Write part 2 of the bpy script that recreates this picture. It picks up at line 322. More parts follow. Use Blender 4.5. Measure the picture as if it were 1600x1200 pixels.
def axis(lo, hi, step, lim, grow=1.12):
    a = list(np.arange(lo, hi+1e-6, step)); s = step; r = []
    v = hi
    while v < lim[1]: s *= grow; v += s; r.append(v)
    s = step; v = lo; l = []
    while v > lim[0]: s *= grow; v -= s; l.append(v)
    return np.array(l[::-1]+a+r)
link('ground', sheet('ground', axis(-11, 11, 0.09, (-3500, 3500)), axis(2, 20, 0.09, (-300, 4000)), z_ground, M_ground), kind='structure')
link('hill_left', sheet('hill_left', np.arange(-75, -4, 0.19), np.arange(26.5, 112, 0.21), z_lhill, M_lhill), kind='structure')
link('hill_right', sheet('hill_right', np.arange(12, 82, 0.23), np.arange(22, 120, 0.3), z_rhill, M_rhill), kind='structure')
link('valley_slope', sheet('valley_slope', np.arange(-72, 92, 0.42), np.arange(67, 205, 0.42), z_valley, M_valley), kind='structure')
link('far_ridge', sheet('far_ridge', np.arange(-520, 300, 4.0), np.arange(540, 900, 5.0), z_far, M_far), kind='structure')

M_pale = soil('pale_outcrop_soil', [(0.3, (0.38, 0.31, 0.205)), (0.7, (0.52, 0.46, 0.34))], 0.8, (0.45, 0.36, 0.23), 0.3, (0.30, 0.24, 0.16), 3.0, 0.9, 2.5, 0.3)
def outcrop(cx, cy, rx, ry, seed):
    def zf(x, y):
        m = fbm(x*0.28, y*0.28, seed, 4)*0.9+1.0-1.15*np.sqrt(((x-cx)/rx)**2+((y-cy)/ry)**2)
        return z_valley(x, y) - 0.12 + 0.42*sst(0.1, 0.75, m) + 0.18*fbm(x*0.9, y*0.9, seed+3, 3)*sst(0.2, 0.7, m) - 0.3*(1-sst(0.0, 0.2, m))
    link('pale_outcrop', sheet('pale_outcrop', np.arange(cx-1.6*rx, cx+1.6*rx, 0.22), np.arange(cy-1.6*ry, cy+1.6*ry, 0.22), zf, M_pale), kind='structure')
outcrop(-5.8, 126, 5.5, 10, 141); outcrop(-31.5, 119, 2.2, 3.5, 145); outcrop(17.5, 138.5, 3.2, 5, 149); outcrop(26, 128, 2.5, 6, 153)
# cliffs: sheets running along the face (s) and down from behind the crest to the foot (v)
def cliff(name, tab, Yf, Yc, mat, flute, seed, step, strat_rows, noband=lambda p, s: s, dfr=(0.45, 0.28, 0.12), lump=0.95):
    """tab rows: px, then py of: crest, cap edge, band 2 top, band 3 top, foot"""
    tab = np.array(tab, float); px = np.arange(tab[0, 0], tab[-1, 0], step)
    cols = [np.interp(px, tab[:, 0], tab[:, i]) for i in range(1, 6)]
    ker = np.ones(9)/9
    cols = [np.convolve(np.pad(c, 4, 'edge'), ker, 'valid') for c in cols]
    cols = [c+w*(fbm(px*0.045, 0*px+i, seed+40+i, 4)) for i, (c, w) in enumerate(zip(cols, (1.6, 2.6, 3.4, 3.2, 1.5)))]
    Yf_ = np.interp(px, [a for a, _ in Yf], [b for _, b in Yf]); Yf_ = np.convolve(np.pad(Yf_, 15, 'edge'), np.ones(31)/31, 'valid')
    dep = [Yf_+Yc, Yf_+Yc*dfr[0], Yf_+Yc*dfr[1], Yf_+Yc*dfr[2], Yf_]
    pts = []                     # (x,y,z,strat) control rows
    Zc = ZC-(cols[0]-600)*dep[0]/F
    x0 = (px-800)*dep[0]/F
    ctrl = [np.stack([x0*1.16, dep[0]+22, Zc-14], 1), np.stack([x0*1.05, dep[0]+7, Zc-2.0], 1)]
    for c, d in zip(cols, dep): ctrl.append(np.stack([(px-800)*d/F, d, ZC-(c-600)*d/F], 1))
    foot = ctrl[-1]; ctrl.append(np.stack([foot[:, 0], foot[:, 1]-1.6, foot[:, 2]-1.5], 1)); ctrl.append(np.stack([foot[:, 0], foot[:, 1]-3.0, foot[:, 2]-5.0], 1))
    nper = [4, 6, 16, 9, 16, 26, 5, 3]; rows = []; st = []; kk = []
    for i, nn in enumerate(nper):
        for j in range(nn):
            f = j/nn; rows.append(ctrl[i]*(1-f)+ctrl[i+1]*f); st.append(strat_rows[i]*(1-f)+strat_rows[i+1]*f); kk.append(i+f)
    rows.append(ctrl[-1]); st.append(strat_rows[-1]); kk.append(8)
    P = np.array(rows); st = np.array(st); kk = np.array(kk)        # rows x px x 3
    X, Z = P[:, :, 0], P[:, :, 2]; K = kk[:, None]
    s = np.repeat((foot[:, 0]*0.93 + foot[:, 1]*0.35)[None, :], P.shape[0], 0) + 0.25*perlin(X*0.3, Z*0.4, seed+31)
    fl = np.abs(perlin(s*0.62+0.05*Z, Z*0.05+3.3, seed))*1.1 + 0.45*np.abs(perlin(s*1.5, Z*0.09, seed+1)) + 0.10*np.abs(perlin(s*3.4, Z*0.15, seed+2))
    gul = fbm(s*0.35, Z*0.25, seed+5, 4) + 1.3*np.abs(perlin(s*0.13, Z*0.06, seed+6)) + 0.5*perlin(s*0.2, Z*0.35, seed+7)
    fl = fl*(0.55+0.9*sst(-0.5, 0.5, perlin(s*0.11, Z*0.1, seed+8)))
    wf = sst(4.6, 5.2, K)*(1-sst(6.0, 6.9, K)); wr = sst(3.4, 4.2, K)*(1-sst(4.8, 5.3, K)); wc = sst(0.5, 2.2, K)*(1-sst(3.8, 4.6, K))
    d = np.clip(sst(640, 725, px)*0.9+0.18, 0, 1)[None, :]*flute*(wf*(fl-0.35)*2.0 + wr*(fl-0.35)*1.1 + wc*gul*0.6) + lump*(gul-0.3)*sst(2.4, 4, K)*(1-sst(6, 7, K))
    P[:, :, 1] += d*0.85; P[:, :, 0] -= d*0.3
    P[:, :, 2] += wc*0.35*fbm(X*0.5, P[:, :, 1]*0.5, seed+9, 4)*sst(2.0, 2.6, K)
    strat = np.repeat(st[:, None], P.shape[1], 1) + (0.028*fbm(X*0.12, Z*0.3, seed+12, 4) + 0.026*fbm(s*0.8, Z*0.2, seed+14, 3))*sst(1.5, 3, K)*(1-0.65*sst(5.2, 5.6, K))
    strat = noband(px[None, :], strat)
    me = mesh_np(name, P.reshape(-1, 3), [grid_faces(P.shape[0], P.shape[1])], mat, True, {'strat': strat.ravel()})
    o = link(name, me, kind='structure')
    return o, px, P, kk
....
What this task involves:
Make an exact copy of all the data.

The reply:
Write part 2 of the bpy script that recreates this picture. It picks up at line 322. More parts follow. Use Blender 4.5. Measure the picture as if it were 1600x1200 pixels.
def axis(lo, hi, step, lim, grow=1.12):
    a = list(np.arange(lo, hi+1e-6, step)); s = step; r = []
    v = hi
    while v < lim[1]: s *= grow; v += s; r.append(v)
    s = step; v = lo; l = []
    while v > lim[0]: s *= grow; v -= s; l.append(v)
    return np.array(l[::-1]+a+r)
link('ground', sheet('ground', axis(-11, 11, 0.09, (-3500, 3500)), axis(2, 20, 0.09, (-300, 4000)), z_ground, M_ground), kind='structure')
link('hill_left', sheet('hill_left', np.arange(-75, -4, 0.19), np.arange(26.5, 112, 0.21), z_lhill, M_lhill), kind='structure')
link('hill_right', sheet('hill_right', np.arange(12, 82, 0.23), np.arange(22, 120, 0.3), z_rhill, M_rhill), kind='structure')
link('valley_slope', sheet('valley_slope', np.arange(-72, 92, 0.42), np.arange(67, 205, 0.42), z_valley, M_valley), kind='structure')
link('far_ridge', sheet('far_ridge', np.arange(-520, 300, 4.0), np.arange(540, 900, 5.0), z_far, M_far), kind='structure')

M_pale = soil('pale_outcrop_soil', [(0.3, (0.38, 0.31, 0.205)), (0.7, (0.52, 0.46, 0.34))], 0.8, (0.45, 0.36, 0.23), 0.3, (0.30, 0.24, 0.16), 3.0, 0.9, 2.5, 0.3)
def outcrop(cx, cy, rx, ry, seed):
    def zf(x, y):
        m = fbm(x*0.28, y*0.28, seed, 4)*0.9+1.0-1.15*np.sqrt(((x-cx)/rx)**2+((y-cy)/ry)**2)
        return z_valley(x, y) - 0.12 + 0.42*sst(0.1, 0.75, m) + 0.18*fbm(x*0.9, y*0.9, seed+3, 3)*sst(0.2, 0.7, m) - 0.3*(1-sst(0.0, 0.2, m))
    link('pale_outcrop', sheet('pale_outcrop', np.arange(cx-1.6*rx, cx+1.6*rx, 0.22), np.arange(cy-1.6*ry, cy+1.6*ry, 0.22), zf, M_pale), kind='structure')
outcrop(-5.8, 126, 5.5, 10, 141); outcrop(-31.5, 119, 2.2, 3.5, 145); outcrop(17.5, 138.5, 3.2, 5, 149); outcrop(26, 128, 2.5, 6, 153)
# cliffs: sheets running along the face (s) and down from behind the crest to the foot (v)
def cliff(name, tab, Yf, Yc, mat, flute, seed, step, strat_rows, noband=lambda p, s: s, dfr=(0.45, 0.28, 0.12), lump=0.95):
    """tab rows: px, then py of: crest, cap edge, band 2 top, band 3 top, foot"""
    tab = np.array(tab, float); px = np.arange(tab[0, 0], tab[-1, 0], step)
    cols = [np.interp(px, tab[:, 0], tab[:, i]) for i in range(1, 6)]
    ker = np.ones(9)/9
    cols = [np.convolve(np.pad(c, 4, 'edge'), ker, 'valid') for c in cols]
    cols = [c+w*(fbm(px*0.045, 0*px+i, seed+40+i, 4)) for i, (c, w) in enumerate(zip(cols, (1.6, 2.6, 3.4, 3.2, 1.5)))]
    Yf_ = np.interp(px, [a for a, _ in Yf], [b for _, b in Yf]); Yf_ = np.convolve(np.pad(Yf_, 15, 'edge'), np.ones(31)/31, 'valid')
    dep = [Yf_+Yc, Yf_+Yc*dfr[0], Yf_+Yc*dfr[1], Yf_+Yc*dfr[2], Yf_]
    pts = []                     # (x,y,z,strat) control rows
    Zc = ZC-(cols[0]-600)*dep[0]/F
    x0 = (px-800)*dep[0]/F
    ctrl = [np.stack([x0*1.16, dep[0]+22, Zc-14], 1), np.stack([x0*1.05, dep[0]+7, Zc-2.0], 1)]
    for c, d in zip(cols, dep): ctrl.append(np.stack([(px-800)*d/F, d, ZC-(c-600)*d/F], 1))
    foot = ctrl[-1]; ctrl.append(np.stack([foot[:, 0], foot[:, 1]-1.6, foot[:, 2]-1.5], 1)); ctrl.append(np.stack([foot[:, 0], foot[:, 1]-3.0, foot[:, 2]-5.0], 1))
    nper = [4, 6, 16, 9, 16, 26, 5, 3]; rows = []; st = []; kk = []
    for i, nn in enumerate(nper):
        for j in range(nn):
            f = j/nn; rows.append(ctrl[i]*(1-f)+ctrl[i+1]*f); st.append(strat_rows[i]*(1-f)+strat_rows[i+1]*f); kk.append(i+f)
    rows.append(ctrl[-1]); st.append(strat_rows[-1]); kk.append(8)
    P = np.array(rows); st = np.array(st); kk = np.array(kk)        # rows x px x 3
    X, Z = P[:, :, 0], P[:, :, 2]; K = kk[:, None]
    s = np.repeat((foot[:, 0]*0.93 + foot[:, 1]*0.35)[None, :], P.shape[0], 0) + 0.25*perlin(X*0.3, Z*0.4, seed+31)
    fl = np.abs(perlin(s*0.62+0.05*Z, Z*0.05+3.3, seed))*1.1 + 0.45*np.abs(perlin(s*1.5, Z*0.09, seed+1)) + 0.10*np.abs(perlin(s*3.4, Z*0.15, seed+2))
    gul = fbm(s*0.35, Z*0.25, seed+5, 4) + 1.3*np.abs(perlin(s*0.13, Z*0.06, seed+6)) + 0.5*perlin(s*0.2, Z*0.35, seed+7)
    fl = fl*(0.55+0.9*sst(-0.5, 0.5, perlin(s*0.11, Z*0.1, seed+8)))
    wf = sst(4.6, 5.2, K)*(1-sst(6.0, 6.9, K)); wr = sst(3.4, 4.2, K)*(1-sst(4.8, 5.3, K)); wc = sst(0.5, 2.2, K)*(1-sst(3.8, 4.6, K))
    d = np.clip(sst(640, 725, px)*0.9+0.18, 0, 1)[None, :]*flute*(wf*(fl-0.35)*2.0 + wr*(fl-0.35)*1.1 + wc*gul*0.6) + lump*(gul-0.3)*sst(2.4, 4, K)*(1-sst(6, 7, K))
    P[:, :, 1] += d*0.85; P[:, :, 0] -= d*0.3
    P[:, :, 2] += wc*0.35*fbm(X*0.5, P[:, :, 1]*0.5, seed+9, 4)*sst(2.0, 2.6, K)
    strat = np.repeat(st[:, None], P.shape[1], 1) + (0.028*fbm(X*0.12, Z*0.3, seed+12, 4) + 0.026*fbm(s*0.8, Z*0.2, seed+14, 3))*sst(1.5, 3, K)*(1-0.65*sst(5.2, 5.6, K))
    strat = noband(px[None, :], strat)
    me = mesh_np(name, P.reshape(-1, 3), [grid_faces(P.shape[0], P.shape[1])], mat, True, {'strat': strat.ravel()})
    o = link(name, me, kind='structure')
    return o, px, P, kk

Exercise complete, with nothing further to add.